Demystify churn
June 2018
Your customer is likely to leave if the customer experience falls short of his or her expectations. This is obvious.
Yet, not enough companies analyse and understand when and why they fail to meet customer expectations. Management will start debating why the latest churn figures look the way they do. Instead of how they should improve the customer experience in the affected area.
I went with a colleague of mine, Mads Schjølin, to get a peek inside Silicon Valley and learn how start-ups and tech companies go beyond the first hype from early adopters to building customer relations and sustainable growth.
Mads and I are writing a series of posts based on our learnings and reflections. This is a follow-up on “What Silicon Valley can teach you about B2B marketing” – focussing on the last part of the sales funnel:
How to keep your customers coming back, increase their share of wallet and get them to advocate your brand.
Many companies do churn reporting that reveals customer development in a historic perspective but gives little insight into whether (and how) action should be taken, leaving management with more questions than answers.
An Implement Customer Retention Survey (2016) revealed that only 1 in 20 companies understands the underlying churn drivers, while even fewer companies identified leading indicators of churn. Identifying and understanding the underlying components of churn is critical to developing and testing retention hypotheses.
We need to demystify churn and go beyond “the numbers” in order to create insights that we can act upon – and change the conversation:
Invest time and resources in gathering the right insights, aiming to understand the needs and behaviour of customers and continuously building on experiences and relationships.
Working with customer retention requires more than a one-off initiative when the numbers look bad. It is about caring for your customers, taking responsibility for the experiences you create and realising that nice companies finish first.
At the recent Growth Marketing Conference, Ryan Kulp from Fomo (a marketing platform that helps increase website conversions) shared how they “care a lot more about existing customers than random people on the internet”; how they seek to grow their business through great customer experiences and word of mouth. Not by giving extra discounts or special promotions – as it will diminish the perceived value of the product – but by investing in the relationship. A fitting example is how they recently prioritised resources for hiring an engineer for customer support instead of sales.
Today, there is no excuse for not working continuously on improving the customer journey. Customers expect it, and your competitors are already doing it.

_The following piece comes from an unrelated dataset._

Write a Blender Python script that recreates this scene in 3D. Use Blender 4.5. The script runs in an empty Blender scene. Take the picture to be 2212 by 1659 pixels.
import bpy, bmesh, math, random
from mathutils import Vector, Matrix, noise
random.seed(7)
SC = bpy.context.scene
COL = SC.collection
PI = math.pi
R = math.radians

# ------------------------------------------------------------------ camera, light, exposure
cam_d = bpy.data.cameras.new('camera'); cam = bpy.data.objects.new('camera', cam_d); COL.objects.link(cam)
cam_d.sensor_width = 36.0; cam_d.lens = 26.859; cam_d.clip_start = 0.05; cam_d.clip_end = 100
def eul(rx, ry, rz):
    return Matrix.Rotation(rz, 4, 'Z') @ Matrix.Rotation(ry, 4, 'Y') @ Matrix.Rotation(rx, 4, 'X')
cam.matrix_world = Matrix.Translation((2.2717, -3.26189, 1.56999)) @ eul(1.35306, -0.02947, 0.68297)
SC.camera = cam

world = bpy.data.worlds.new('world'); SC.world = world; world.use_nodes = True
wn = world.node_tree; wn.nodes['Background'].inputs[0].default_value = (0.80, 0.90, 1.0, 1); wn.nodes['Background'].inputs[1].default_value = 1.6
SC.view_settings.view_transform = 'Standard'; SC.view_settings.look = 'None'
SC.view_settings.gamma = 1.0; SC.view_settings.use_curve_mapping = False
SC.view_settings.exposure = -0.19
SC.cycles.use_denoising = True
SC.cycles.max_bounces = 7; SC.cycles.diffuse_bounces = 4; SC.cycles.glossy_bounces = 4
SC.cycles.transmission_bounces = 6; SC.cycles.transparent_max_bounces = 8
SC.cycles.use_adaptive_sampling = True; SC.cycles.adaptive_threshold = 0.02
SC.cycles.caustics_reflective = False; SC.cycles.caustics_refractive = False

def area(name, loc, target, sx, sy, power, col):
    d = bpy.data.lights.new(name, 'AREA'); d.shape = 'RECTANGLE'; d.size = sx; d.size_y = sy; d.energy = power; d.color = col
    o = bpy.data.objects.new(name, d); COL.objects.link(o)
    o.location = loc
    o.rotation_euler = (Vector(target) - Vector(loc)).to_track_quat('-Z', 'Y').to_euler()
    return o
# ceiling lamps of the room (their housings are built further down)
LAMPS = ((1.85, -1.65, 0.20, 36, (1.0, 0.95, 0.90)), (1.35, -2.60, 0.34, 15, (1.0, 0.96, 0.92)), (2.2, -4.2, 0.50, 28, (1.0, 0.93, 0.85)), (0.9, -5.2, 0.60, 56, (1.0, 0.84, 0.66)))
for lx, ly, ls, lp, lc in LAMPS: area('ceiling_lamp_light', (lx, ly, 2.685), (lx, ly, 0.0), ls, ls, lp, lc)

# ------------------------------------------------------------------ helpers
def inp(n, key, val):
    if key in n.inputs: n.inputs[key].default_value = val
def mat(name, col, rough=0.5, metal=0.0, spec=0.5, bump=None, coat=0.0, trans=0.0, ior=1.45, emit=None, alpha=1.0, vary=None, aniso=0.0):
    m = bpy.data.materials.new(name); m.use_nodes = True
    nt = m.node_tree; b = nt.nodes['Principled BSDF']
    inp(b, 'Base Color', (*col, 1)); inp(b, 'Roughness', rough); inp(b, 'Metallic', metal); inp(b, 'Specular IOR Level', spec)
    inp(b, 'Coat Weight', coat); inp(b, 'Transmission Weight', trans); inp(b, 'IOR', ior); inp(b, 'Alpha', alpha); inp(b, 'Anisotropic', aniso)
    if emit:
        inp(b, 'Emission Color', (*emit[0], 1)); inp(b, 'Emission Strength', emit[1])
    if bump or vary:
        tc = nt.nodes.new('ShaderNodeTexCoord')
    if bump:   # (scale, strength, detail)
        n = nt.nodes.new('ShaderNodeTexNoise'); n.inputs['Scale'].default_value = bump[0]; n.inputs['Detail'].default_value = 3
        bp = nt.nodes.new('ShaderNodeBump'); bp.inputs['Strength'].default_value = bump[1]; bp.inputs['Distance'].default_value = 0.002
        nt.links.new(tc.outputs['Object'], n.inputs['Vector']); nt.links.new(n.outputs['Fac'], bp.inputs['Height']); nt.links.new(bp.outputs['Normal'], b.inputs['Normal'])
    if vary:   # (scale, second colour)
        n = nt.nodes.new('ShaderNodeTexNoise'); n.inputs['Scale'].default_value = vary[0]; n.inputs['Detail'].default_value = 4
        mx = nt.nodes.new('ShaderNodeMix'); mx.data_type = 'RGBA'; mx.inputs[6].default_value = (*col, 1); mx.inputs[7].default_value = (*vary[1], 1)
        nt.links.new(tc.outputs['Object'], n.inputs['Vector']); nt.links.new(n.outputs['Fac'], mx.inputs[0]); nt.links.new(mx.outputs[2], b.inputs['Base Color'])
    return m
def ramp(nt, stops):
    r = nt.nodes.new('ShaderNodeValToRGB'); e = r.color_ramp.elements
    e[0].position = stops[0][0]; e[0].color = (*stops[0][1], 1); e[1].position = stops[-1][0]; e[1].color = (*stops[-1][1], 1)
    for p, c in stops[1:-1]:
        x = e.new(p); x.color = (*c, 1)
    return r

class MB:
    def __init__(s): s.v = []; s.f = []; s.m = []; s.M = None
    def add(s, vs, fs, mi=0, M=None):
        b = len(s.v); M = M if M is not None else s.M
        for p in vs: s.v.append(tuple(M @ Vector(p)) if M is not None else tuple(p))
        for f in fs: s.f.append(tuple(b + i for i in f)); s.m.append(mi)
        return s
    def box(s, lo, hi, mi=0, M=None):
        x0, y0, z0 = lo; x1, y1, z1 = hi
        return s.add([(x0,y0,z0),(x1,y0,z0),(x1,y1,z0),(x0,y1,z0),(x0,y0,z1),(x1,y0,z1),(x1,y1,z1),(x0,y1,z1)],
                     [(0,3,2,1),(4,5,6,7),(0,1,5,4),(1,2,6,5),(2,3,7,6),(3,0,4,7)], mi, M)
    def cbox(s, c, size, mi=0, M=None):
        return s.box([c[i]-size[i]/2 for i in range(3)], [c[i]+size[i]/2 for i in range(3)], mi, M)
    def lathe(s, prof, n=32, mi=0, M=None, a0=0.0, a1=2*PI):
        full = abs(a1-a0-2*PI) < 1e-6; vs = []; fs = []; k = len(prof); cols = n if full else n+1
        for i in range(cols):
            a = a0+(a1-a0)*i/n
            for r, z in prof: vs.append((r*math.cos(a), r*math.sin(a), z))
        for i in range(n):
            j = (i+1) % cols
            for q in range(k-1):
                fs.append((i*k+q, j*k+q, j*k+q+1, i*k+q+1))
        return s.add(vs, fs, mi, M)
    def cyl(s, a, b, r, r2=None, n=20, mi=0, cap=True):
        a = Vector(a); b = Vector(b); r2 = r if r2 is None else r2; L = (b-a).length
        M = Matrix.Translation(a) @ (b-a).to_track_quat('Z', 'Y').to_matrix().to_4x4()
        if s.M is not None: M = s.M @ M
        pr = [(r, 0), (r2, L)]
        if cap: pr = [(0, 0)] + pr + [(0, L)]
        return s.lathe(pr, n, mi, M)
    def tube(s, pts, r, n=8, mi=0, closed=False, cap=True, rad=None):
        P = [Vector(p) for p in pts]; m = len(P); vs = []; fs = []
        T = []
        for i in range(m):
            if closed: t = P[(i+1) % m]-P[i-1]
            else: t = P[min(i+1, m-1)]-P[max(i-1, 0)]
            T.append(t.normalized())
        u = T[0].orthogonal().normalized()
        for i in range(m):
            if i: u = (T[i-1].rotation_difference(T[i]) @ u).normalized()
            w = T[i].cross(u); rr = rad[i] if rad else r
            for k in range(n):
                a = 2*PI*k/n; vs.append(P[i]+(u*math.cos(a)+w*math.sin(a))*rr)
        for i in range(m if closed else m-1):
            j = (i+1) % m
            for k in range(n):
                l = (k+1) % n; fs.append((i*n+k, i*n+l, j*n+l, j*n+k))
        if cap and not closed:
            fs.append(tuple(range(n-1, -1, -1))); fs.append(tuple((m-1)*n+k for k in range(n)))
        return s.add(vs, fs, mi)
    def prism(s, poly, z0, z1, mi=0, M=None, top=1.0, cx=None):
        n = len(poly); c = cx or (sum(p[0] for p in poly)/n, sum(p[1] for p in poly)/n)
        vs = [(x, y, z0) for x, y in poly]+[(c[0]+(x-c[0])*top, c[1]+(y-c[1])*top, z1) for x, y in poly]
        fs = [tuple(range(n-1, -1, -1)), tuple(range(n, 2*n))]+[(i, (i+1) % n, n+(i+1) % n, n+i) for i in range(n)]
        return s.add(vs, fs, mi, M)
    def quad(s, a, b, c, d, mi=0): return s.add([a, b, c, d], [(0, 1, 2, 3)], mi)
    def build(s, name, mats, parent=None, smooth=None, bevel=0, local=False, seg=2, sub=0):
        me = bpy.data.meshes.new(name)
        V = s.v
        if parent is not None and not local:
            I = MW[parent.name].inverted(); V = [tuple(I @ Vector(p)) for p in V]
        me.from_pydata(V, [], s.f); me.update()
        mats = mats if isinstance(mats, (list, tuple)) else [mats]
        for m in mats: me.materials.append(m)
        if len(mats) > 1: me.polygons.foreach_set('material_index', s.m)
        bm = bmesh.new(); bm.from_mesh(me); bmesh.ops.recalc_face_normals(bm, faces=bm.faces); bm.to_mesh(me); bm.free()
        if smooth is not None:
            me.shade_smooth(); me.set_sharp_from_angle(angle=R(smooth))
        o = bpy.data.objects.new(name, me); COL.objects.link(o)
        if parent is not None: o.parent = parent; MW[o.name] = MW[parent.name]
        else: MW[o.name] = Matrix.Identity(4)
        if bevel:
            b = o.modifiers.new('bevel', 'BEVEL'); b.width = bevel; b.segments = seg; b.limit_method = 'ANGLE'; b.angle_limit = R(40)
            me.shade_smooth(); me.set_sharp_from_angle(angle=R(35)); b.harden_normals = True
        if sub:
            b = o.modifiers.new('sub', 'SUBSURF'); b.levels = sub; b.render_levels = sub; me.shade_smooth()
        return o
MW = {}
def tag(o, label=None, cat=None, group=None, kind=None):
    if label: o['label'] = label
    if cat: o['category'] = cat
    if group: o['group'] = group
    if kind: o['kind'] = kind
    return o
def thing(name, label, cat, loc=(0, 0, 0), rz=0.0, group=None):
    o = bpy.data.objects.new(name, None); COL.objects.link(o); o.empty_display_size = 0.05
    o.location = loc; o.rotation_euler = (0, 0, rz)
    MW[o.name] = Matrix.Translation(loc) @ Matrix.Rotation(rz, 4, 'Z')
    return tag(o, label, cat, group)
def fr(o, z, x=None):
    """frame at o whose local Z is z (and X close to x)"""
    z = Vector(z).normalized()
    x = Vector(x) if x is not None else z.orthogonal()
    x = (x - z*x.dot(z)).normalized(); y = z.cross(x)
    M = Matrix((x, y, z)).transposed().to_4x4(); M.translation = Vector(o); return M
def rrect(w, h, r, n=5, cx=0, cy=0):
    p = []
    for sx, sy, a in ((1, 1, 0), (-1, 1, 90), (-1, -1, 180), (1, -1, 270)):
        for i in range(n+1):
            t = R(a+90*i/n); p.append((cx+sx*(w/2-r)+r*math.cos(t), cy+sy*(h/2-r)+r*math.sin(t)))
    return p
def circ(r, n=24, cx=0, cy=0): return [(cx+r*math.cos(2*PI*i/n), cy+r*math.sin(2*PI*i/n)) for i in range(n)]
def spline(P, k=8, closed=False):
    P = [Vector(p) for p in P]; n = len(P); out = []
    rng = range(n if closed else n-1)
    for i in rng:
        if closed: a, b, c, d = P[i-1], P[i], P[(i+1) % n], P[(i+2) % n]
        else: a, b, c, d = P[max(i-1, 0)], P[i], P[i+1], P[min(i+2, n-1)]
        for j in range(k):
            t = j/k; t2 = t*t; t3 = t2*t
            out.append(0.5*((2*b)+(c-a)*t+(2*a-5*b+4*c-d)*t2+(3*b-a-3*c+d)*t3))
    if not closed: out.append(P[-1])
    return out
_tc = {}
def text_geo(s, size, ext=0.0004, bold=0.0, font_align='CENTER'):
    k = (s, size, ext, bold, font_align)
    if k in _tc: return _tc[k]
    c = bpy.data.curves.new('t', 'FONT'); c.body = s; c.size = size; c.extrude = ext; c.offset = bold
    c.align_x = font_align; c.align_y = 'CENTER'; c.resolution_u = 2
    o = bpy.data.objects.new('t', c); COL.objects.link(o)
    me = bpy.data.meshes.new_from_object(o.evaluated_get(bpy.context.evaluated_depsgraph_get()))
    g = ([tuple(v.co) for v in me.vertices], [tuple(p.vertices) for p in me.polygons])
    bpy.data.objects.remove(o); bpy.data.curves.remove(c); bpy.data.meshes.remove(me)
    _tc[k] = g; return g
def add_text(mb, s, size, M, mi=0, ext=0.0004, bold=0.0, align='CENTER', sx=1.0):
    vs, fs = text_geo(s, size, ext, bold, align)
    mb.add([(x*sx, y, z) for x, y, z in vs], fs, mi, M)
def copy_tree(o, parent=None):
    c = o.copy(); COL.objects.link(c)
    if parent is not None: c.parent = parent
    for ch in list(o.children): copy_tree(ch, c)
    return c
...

To identify the initiatives that will benefit your business the most, you need to track and analyse your customers’ journey from early onboarding – browsing your website or talking with your customer service centre – to customer churn, either by slowly reducing the use of your services or slamming the door and telling the world on social media. Once you have the necessary insights, you will be able to optimise the customer journey.
Ideally, you combine historic insights across systems in Analytical Base Tables tailored for analysis. Having a single view of the customer enables holistic analysis of customer engagement and easy access to analysis and insights.
Once you have gathered the necessary data sources, we recommend a four-step approach, gathering insights across your business and turning them into actions:
The four-step retention process is not always linear – new insights may lead you to revisit initial prioritisation or hypotheses.
Retention projects can be based on machine learning algorithms predicting the likelihood of churn – or by gathering insights through customer interviews and conversations. Ideally, it is a combination of the two working in agile sprints with rapid experimentation.
The key takeaway is to keep focussing on how you can improve your customer experience, prolong your customer relations and avoid inexplicable surprises in your next churn report.